→ **PROBLEM DESCRIPTION**
Begin with the first line below and retype each line exactly through the line containing "thicket('scrub_bush', 556, 1114, 440, 0.9, 1.3, 60, 'small". Any pictures are to be left out.

→ **AVAILABLE RECORDS**
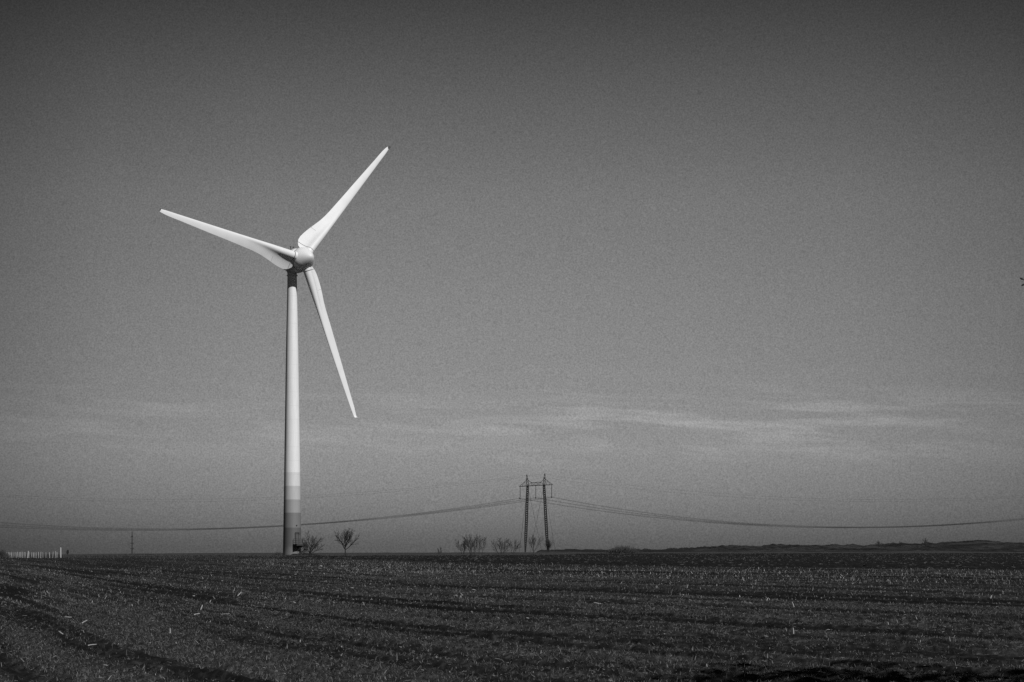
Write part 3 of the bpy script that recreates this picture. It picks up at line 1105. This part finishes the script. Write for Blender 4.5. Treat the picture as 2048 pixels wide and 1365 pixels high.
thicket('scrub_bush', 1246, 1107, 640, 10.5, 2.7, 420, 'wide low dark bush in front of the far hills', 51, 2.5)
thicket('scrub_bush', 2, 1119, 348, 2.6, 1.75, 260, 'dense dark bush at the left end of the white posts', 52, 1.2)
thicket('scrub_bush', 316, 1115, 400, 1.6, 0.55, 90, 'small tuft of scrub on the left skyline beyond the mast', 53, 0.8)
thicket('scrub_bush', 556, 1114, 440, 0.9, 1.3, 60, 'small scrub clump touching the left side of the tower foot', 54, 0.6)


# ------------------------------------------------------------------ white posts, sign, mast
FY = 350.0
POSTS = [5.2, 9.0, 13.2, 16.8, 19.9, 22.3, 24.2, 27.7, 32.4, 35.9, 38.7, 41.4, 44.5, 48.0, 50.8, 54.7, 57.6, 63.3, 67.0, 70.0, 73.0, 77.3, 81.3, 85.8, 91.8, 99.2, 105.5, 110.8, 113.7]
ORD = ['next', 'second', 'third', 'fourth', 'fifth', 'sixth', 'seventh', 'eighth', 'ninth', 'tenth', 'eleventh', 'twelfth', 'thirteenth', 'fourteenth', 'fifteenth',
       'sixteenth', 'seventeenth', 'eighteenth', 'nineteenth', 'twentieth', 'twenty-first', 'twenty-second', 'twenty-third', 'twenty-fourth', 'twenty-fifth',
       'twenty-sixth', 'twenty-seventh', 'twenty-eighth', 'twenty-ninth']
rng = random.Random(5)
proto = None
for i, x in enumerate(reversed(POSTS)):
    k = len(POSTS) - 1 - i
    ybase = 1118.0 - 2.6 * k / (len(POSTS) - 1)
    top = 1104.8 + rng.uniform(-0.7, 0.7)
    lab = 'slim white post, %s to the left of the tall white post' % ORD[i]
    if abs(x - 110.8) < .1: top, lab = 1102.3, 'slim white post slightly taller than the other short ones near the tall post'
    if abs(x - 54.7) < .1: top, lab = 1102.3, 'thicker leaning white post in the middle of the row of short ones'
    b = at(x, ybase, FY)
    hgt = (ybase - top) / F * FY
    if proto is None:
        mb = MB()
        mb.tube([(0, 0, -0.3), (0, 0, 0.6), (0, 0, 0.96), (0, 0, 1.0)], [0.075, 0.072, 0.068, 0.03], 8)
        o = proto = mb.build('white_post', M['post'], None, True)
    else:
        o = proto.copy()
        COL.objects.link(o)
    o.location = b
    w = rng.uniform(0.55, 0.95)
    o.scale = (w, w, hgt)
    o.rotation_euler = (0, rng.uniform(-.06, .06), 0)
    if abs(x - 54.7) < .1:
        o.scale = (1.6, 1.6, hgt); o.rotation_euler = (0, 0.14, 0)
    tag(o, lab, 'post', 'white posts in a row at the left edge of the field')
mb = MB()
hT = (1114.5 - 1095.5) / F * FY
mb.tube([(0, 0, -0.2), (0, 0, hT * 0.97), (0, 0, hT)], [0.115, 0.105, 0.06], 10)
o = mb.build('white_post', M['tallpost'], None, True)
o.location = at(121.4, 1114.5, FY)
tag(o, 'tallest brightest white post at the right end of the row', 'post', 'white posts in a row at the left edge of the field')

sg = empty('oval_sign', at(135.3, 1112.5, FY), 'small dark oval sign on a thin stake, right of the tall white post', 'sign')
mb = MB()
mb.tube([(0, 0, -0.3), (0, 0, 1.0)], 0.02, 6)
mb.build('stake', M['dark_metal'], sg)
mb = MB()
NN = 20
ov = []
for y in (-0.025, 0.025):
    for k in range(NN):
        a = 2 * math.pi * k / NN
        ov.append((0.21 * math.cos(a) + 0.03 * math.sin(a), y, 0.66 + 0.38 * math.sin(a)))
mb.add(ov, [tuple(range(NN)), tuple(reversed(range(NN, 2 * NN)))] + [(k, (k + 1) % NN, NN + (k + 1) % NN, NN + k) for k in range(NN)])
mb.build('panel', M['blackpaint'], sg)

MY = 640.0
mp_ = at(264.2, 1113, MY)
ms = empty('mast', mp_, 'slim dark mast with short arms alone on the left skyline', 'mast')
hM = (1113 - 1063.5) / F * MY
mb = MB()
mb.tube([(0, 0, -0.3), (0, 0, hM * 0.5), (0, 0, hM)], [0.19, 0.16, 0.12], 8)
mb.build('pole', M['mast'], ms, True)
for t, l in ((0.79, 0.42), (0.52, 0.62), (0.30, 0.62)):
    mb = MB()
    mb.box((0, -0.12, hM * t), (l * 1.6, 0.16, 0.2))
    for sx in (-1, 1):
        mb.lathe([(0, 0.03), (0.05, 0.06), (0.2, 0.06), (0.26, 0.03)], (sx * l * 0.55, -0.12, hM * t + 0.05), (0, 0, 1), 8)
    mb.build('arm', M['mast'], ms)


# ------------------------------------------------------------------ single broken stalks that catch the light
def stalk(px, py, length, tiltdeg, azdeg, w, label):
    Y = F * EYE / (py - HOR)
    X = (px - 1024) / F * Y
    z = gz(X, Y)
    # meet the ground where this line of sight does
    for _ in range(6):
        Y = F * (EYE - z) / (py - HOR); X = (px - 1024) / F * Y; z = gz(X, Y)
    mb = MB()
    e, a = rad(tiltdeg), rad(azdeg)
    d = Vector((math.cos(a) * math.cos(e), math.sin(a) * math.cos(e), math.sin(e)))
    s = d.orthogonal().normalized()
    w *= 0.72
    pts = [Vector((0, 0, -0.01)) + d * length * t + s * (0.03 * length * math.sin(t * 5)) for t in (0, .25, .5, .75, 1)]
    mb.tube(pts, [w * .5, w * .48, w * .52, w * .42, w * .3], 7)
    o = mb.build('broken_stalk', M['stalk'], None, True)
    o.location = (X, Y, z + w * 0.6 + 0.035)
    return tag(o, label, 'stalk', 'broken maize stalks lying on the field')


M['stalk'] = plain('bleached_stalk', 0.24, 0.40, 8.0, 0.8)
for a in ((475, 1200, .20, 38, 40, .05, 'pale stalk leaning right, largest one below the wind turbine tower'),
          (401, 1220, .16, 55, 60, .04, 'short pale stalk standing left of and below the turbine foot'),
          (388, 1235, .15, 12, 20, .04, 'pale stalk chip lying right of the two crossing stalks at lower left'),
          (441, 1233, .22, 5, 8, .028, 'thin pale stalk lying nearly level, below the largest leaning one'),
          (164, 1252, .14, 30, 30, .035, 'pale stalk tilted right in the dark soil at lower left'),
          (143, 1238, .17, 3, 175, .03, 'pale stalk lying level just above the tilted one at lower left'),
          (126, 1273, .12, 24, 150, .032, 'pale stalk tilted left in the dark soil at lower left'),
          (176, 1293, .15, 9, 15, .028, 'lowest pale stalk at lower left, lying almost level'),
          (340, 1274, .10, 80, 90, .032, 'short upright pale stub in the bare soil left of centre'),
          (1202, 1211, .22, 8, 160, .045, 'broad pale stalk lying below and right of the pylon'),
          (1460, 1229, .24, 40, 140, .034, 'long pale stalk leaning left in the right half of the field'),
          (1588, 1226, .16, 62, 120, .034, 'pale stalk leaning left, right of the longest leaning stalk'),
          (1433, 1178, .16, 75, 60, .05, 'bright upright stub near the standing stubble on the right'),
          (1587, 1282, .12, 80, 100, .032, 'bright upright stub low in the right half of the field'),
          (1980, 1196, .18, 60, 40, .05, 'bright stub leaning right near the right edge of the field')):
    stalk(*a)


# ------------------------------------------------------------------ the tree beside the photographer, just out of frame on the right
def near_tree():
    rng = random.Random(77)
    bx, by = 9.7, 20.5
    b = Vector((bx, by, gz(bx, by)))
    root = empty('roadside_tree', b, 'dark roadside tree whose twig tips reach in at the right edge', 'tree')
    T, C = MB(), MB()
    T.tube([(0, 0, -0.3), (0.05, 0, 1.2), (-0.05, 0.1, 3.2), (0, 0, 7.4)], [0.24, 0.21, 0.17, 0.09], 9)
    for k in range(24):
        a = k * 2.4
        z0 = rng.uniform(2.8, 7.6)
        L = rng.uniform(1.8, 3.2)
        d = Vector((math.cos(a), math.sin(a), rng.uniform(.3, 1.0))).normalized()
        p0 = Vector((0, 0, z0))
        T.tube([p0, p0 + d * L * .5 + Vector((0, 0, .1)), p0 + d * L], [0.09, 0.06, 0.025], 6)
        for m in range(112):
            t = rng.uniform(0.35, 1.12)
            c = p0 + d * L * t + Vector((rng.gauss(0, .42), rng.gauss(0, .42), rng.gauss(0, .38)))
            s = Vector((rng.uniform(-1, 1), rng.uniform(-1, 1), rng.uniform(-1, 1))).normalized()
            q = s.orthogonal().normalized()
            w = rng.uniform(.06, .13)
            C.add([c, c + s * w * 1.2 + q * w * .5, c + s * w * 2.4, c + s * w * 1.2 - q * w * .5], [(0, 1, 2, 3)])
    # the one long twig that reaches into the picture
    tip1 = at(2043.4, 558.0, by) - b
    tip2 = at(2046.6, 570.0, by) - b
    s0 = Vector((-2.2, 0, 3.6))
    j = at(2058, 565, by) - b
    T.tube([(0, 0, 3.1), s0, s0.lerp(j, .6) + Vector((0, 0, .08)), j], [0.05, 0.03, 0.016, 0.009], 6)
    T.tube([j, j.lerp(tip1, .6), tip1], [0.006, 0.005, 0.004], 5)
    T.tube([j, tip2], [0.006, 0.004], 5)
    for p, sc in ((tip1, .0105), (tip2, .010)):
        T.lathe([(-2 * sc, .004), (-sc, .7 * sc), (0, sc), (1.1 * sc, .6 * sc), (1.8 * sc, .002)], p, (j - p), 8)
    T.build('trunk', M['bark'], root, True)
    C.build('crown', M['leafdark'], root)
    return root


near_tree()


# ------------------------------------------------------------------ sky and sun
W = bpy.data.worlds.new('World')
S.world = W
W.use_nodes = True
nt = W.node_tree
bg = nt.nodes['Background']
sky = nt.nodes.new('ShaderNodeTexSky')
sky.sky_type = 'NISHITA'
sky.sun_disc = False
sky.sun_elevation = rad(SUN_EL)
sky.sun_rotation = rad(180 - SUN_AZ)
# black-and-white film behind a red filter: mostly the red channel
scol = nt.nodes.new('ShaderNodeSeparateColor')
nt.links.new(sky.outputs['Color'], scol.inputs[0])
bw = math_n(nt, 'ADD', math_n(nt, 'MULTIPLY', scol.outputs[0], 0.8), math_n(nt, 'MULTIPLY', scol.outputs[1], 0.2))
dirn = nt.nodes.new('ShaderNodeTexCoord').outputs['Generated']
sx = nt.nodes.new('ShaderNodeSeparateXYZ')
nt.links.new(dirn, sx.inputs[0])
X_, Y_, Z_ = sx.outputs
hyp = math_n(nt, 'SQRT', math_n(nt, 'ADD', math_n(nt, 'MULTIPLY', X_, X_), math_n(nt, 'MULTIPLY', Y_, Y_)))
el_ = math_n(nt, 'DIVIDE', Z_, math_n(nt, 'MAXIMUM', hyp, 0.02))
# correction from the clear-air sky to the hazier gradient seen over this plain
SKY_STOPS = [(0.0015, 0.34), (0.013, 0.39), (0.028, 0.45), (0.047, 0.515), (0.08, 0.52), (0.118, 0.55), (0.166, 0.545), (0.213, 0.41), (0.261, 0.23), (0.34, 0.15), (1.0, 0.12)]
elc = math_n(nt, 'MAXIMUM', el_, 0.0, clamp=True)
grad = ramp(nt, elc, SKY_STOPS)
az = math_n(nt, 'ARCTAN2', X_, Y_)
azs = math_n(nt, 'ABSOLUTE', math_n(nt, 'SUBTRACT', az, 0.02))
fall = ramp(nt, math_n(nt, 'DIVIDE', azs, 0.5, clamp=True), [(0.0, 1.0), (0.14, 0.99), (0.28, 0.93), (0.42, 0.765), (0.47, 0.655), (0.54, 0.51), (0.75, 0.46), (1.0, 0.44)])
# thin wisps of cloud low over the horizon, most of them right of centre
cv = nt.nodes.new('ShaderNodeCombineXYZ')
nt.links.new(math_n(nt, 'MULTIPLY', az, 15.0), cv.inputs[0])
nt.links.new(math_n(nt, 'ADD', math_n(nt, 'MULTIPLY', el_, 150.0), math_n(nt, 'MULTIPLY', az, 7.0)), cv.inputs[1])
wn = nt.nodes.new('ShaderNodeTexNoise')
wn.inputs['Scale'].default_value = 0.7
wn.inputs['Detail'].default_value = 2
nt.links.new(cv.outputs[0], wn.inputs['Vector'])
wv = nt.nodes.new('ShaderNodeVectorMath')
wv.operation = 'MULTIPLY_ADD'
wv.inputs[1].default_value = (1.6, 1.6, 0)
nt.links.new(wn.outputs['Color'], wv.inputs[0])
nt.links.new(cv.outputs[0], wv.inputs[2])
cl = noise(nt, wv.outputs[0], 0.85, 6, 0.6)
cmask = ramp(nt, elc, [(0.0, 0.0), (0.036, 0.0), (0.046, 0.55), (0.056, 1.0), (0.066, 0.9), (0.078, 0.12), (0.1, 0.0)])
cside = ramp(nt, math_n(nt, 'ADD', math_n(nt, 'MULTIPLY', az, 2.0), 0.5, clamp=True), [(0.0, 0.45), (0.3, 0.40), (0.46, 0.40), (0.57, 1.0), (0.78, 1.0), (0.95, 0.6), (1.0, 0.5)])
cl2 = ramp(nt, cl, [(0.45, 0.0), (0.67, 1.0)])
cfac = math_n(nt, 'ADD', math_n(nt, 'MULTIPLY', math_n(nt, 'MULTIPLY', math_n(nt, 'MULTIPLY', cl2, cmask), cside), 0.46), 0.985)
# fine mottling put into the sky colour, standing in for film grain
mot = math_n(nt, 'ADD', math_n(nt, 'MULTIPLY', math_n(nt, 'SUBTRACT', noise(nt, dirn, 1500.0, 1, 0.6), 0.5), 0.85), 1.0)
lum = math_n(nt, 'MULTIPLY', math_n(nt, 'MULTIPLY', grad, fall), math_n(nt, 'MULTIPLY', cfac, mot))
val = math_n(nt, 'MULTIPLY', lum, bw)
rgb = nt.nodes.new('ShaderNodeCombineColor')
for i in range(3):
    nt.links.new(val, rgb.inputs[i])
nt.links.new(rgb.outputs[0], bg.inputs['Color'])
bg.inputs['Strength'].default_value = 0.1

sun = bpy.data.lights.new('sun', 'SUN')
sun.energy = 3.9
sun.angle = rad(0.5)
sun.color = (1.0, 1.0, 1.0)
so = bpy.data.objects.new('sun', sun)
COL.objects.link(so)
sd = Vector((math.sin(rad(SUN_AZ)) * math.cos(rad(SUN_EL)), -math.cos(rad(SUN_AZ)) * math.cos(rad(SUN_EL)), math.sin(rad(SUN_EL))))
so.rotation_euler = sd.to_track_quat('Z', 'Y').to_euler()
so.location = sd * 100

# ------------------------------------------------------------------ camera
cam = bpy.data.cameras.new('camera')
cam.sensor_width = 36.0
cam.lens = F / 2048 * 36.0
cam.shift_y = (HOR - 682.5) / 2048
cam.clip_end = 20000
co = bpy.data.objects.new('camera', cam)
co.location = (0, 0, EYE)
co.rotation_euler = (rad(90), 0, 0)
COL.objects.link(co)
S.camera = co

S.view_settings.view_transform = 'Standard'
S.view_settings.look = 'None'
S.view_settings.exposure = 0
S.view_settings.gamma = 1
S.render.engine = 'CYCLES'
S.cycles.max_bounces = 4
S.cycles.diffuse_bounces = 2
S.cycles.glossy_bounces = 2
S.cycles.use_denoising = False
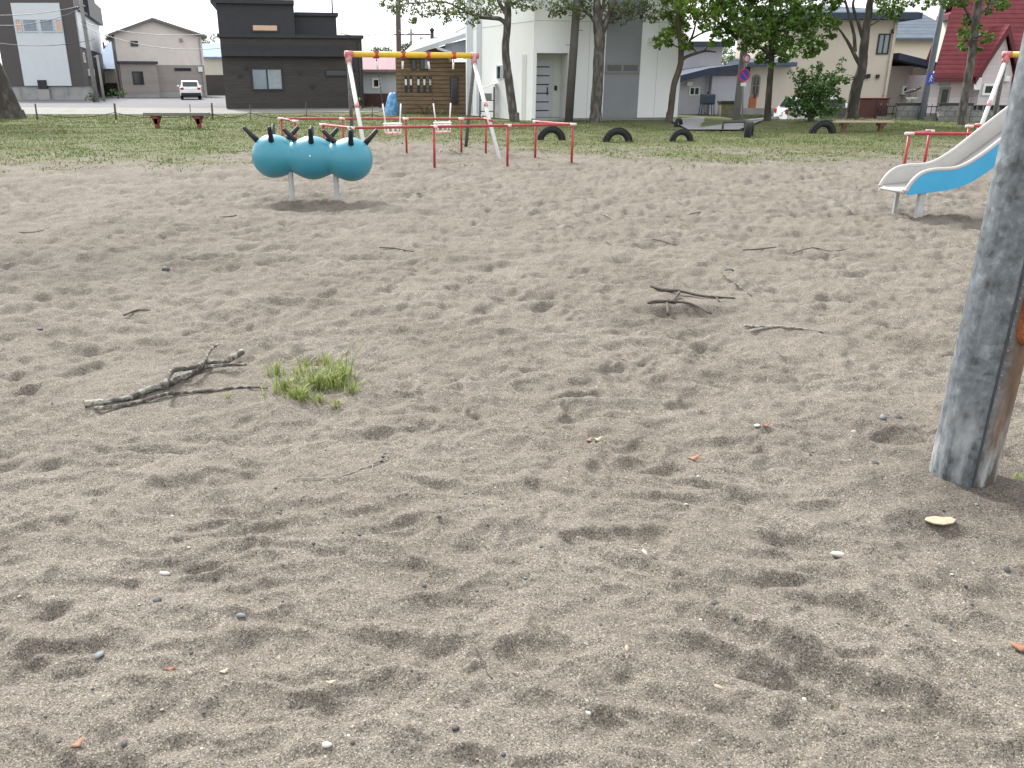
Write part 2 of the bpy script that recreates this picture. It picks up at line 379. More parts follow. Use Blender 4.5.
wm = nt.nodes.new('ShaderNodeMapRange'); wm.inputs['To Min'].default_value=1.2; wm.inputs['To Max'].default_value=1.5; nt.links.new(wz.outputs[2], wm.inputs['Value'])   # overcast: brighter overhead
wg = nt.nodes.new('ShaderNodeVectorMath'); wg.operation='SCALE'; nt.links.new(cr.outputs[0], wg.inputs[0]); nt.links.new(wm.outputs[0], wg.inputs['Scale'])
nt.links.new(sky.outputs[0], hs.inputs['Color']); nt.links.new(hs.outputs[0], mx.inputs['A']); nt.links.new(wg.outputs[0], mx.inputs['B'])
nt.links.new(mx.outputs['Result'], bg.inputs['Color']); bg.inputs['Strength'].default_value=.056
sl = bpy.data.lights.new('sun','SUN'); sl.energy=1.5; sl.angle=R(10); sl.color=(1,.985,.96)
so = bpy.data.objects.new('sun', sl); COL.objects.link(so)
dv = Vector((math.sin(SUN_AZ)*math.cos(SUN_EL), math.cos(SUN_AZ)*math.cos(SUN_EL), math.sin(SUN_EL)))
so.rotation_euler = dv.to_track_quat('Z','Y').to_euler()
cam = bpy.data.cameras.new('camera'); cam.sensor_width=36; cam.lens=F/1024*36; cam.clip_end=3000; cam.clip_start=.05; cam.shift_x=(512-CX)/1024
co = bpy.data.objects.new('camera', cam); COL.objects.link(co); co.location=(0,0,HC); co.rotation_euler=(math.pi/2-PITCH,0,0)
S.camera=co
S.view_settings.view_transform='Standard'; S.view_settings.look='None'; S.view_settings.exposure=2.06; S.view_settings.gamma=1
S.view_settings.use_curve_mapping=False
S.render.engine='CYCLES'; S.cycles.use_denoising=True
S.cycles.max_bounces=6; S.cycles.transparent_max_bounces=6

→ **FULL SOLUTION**
Write part 3 of the bpy script that recreates this picture. It picks up at line 1105. This part finishes the script. Write for Blender 4.5. Treat the picture as 2048 pixels wide and 1365 pixels high.
thicket('scrub_bush', 1246, 1107, 640, 10.5, 2.7, 420, 'wide low dark bush in front of the far hills', 51, 2.5)
thicket('scrub_bush', 2, 1119, 348, 2.6, 1.75, 260, 'dense dark bush at the left end of the white posts', 52, 1.2)
thicket('scrub_bush', 316, 1115, 400, 1.6, 0.55, 90, 'small tuft of scrub on the left skyline beyond the mast', 53, 0.8)
thicket('scrub_bush', 556, 1114, 440, 0.9, 1.3, 60, 'small scrub clump touching the left side of the tower foot', 54, 0.6)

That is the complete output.